He Who Shall Not Be Named
Ok. I admit it. I’m an irony defender.
See, the word irony used to mean something. Irony was supposed to be this terrible thing where you set out to do something and accomplish the opposite. And, of course, most of the time, you’d be laughed at.
When Superman sets out to save the world and accidentally destroys it, that’s irony.
But, most people use the word irony more liberally. Just about any coincidence that is amusing gets called irony. Look at the Alanis Morissette song. Very few of those lines actually qualify as irony by my definition. Most of ‘em are just plain bad luck. And - that’s cool. But, it’s not irony.
So, I usually chime in. When someone says “oh, that’s kind of ironic, isn’t it?”, I answer: “No. It’s not.” Or, when they tell me a story that’s supposed to be ironic, I ask: “How is that ironic? It sounds coincidental.”
Buzzkill, right?
Here’s irony. I bought a pocket classic Karl Marx book for $3 at Barnes and Noble this weekend. I think Karl would have got the irony. The very book in which he coined the term “commodity fetishism” now being sold as a commodity.
I was watching a Frontline DVD from Netflix last night, called “The Persuaders”. It was about marketing and advertising folks, and how they create “emotional connections beyond reason” for brands and products. There was a statement in there that seemed dismal but true: when marketing is successful in creating value associations for commodities in our culture, then culture suffers a loss.
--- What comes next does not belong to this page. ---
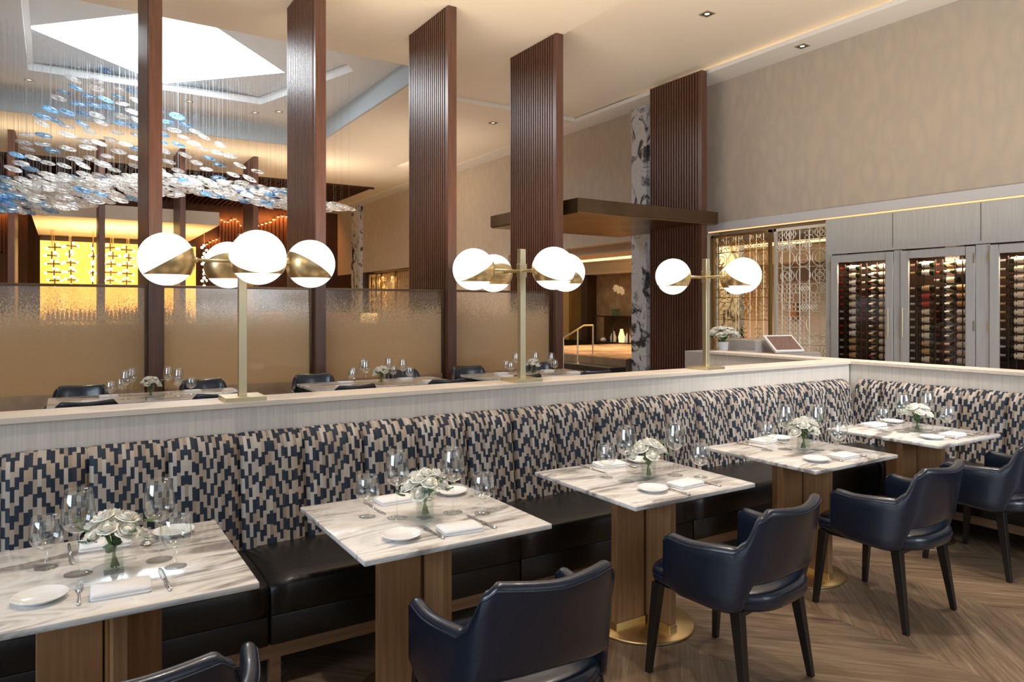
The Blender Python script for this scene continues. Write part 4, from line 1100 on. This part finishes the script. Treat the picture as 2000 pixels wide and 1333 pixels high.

And, ultimately, it becomes more difficult to assign value associations to commodities.
Great brand equity is like death magic. You can get it, but it depletes some unrecoverable part of culture every time you do.
I bought the Marx book with cash. No need for the credit card companies to have that piece of data. (They’ll never find me here on this blog. . . hiding in plain sight.)
Bad news for cold warriors: Marx is not dead. By ending the cold war, we’ve opened the door for people to read what this man said again. An entire generation, or two, spoke his name only with a special reserved hiss of contempt. They knew, without needing to read a word, that he was evil and nefarious. So, they never read him. But now, the communist experiment is over. It has failed. And, Karl Marx’s 2,000 page critique of capitalism still stands. And, so many of its words are still so meaningfull.
Commodity fetishism.
100 years ago, this concept was hard to explain. Now, it’s simple. Just say one word: Ipod.